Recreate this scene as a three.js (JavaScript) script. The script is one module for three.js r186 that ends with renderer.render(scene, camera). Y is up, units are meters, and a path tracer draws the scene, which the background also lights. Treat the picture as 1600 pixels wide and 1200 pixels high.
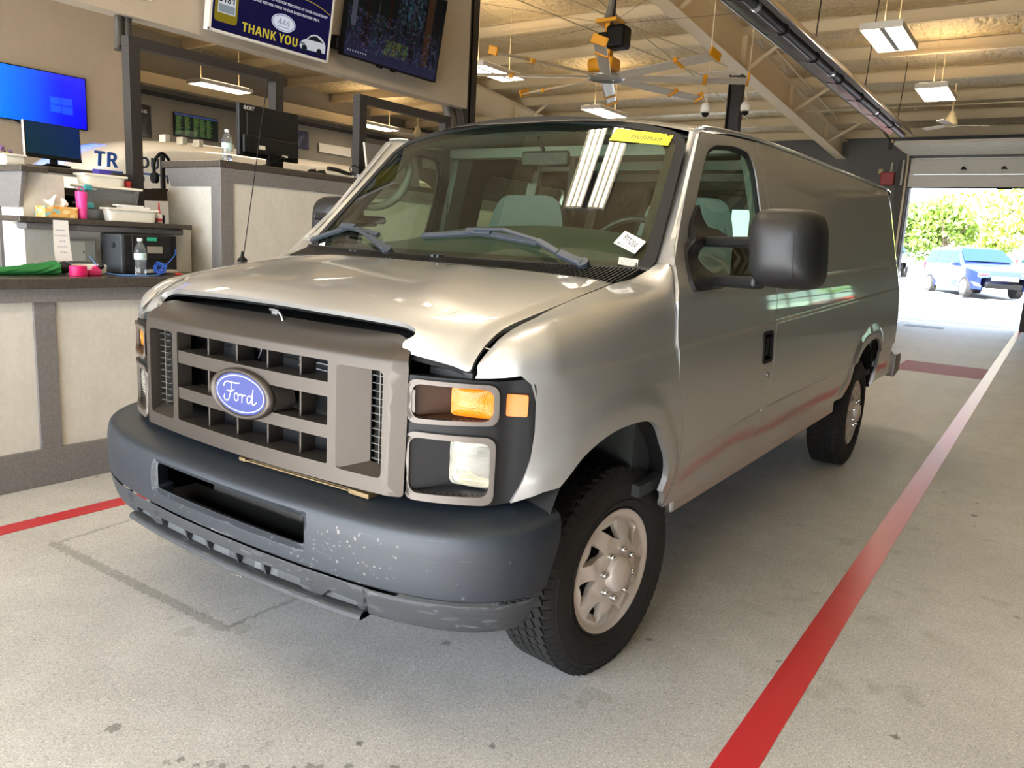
import * as THREE from 'three';
import { RoundedBoxGeometry } from 'three/addons/geometries/RoundedBoxGeometry.js';
import { mergeGeometries } from 'three/addons/utils/BufferGeometryUtils.js';
import { RectAreaLightUniformsLib } from 'three/addons/lights/RectAreaLightUniformsLib.js';
import { FontLoader } from 'three/addons/loaders/FontLoader.js';
import { TextGeometry } from 'three/addons/geometries/TextGeometry.js';
import { createNoise2D, createNoise3D } from 'simplex-noise';

// ---------- camera, sky, sun, exposure ----------
const scene = new THREE.Scene();
const D2R = Math.PI / 180;
const camera = new THREE.PerspectiveCamera(52.956, 4 / 3, 0.05, 400);
camera.position.set(1.988, 1.407, 2.105);
camera.rotation.order = 'YXZ';
camera.rotation.set(-10.425 * D2R, 34.495 * D2R, 3.147 * D2R);
const renderer = new THREE.WebGLRenderer({ antialias: true });
renderer.toneMapping = THREE.LinearToneMapping;
renderer.toneMappingExposure = 0.98;
renderer.shadowMap.enabled = true;
renderer.shadowMap.type = THREE.PCFSoftShadowMap;
RectAreaLightUniformsLib.init();

const SUN_DIR = new THREE.Vector3(-0.22, 0.58, 0.78).normalize();   // towards the sun: high, behind the photographer
const skyTex = (() => {                        // hazy sky: pale at the horizon, blue overhead, plus a broad glow added around the sun to light the bay front
  const w = 256, hh = 128, d = new Float32Array(w * hh * 4), lo = [2.85, 3.05, 3.3], hi = [1.05, 1.6, 2.6], glowC = [0.94, 0.99, 1.05];
  for (let j = 0; j < hh; j++) { const el = ((j + 0.5) / hh - 0.5) * Math.PI, t = Math.pow(Math.max(0, Math.sin(el)), 0.6); for (let i = 0; i < w; i++) {
    const az = ((i + 0.5) / w - 0.5) * 2 * Math.PI, c = Math.cos(el), th = Math.acos(Math.max(-1, Math.min(1, c * Math.cos(az) * SUN_DIR.x + Math.sin(el) * SUN_DIR.y + c * Math.sin(az) * SUN_DIR.z))), g = 16 * Math.exp(-th / 0.6), k = (j * w + i) * 4;
    for (let q = 0; q < 3; q++) d[k + q] = lo[q] + (hi[q] - lo[q]) * t + g * glowC[q]; d[k + 3] = 1; } }
  const t = new THREE.DataTexture(d, w, hh, THREE.RGBAFormat, THREE.FloatType); t.mapping = THREE.EquirectangularReflectionMapping; t.magFilter = t.minFilter = THREE.LinearFilter; t.needsUpdate = true; return t;
})();
scene.background = skyTex;
scene.backgroundIntensity = 1.35;
const sun = new THREE.DirectionalLight(0xffffff, 70);
sun.name = 'sun';
sun.position.copy(SUN_DIR).multiplyScalar(60).add(new THREE.Vector3(0, 0, -10));
sun.target.position.set(0, 0, -10);
sun.castShadow = true;
sun.shadow.mapSize.set(2048, 2048);
Object.assign(sun.shadow.camera, { left: -45, right: 45, top: 45, bottom: -45, near: 1, far: 160 });
scene.add(sun, sun.target);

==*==

→ **STATED EXERCISE**
Omit every picture while copying the listing above exactly.

→ **FINISHED ANSWER**
Recreate this scene as a three.js (JavaScript) script. The script is one module for three.js r186 that ends with renderer.render(scene, camera). Y is up, units are meters, and a path tracer draws the scene, which the background also lights. Treat the picture as 1600 pixels wide and 1200 pixels high.
import * as THREE from 'three';
import { RoundedBoxGeometry } from 'three/addons/geometries/RoundedBoxGeometry.js';
import { mergeGeometries } from 'three/addons/utils/BufferGeometryUtils.js';
import { RectAreaLightUniformsLib } from 'three/addons/lights/RectAreaLightUniformsLib.js';
import { FontLoader } from 'three/addons/loaders/FontLoader.js';
import { TextGeometry } from 'three/addons/geometries/TextGeometry.js';
import { createNoise2D, createNoise3D } from 'simplex-noise';

// ---------- camera, sky, sun, exposure ----------
const scene = new THREE.Scene();
const D2R = Math.PI / 180;
const camera = new THREE.PerspectiveCamera(52.956, 4 / 3, 0.05, 400);
camera.position.set(1.988, 1.407, 2.105);
camera.rotation.order = 'YXZ';
camera.rotation.set(-10.425 * D2R, 34.495 * D2R, 3.147 * D2R);
const renderer = new THREE.WebGLRenderer({ antialias: true });
renderer.toneMapping = THREE.LinearToneMapping;
renderer.toneMappingExposure = 0.98;
renderer.shadowMap.enabled = true;
renderer.shadowMap.type = THREE.PCFSoftShadowMap;
RectAreaLightUniformsLib.init();

const SUN_DIR = new THREE.Vector3(-0.22, 0.58, 0.78).normalize();   // towards the sun: high, behind the photographer
const skyTex = (() => {                        // hazy sky: pale at the horizon, blue overhead, plus a broad glow added around the sun to light the bay front
  const w = 256, hh = 128, d = new Float32Array(w * hh * 4), lo = [2.85, 3.05, 3.3], hi = [1.05, 1.6, 2.6], glowC = [0.94, 0.99, 1.05];
  for (let j = 0; j < hh; j++) { const el = ((j + 0.5) / hh - 0.5) * Math.PI, t = Math.pow(Math.max(0, Math.sin(el)), 0.6); for (let i = 0; i < w; i++) {
    const az = ((i + 0.5) / w - 0.5) * 2 * Math.PI, c = Math.cos(el), th = Math.acos(Math.max(-1, Math.min(1, c * Math.cos(az) * SUN_DIR.x + Math.sin(el) * SUN_DIR.y + c * Math.sin(az) * SUN_DIR.z))), g = 16 * Math.exp(-th / 0.6), k = (j * w + i) * 4;
    for (let q = 0; q < 3; q++) d[k + q] = lo[q] + (hi[q] - lo[q]) * t + g * glowC[q]; d[k + 3] = 1; } }
  const t = new THREE.DataTexture(d, w, hh, THREE.RGBAFormat, THREE.FloatType); t.mapping = THREE.EquirectangularReflectionMapping; t.magFilter = t.minFilter = THREE.LinearFilter; t.needsUpdate = true; return t;
})();
scene.background = skyTex;
scene.backgroundIntensity = 1.35;
const sun = new THREE.DirectionalLight(0xffffff, 70);
sun.name = 'sun';
sun.position.copy(SUN_DIR).multiplyScalar(60).add(new THREE.Vector3(0, 0, -10));
sun.target.position.set(0, 0, -10);
sun.castShadow = true;
sun.shadow.mapSize.set(2048, 2048);
Object.assign(sun.shadow.camera, { left: -45, right: 45, top: 45, bottom: -45, near: 1, far: 160 });
scene.add(sun, sun.target);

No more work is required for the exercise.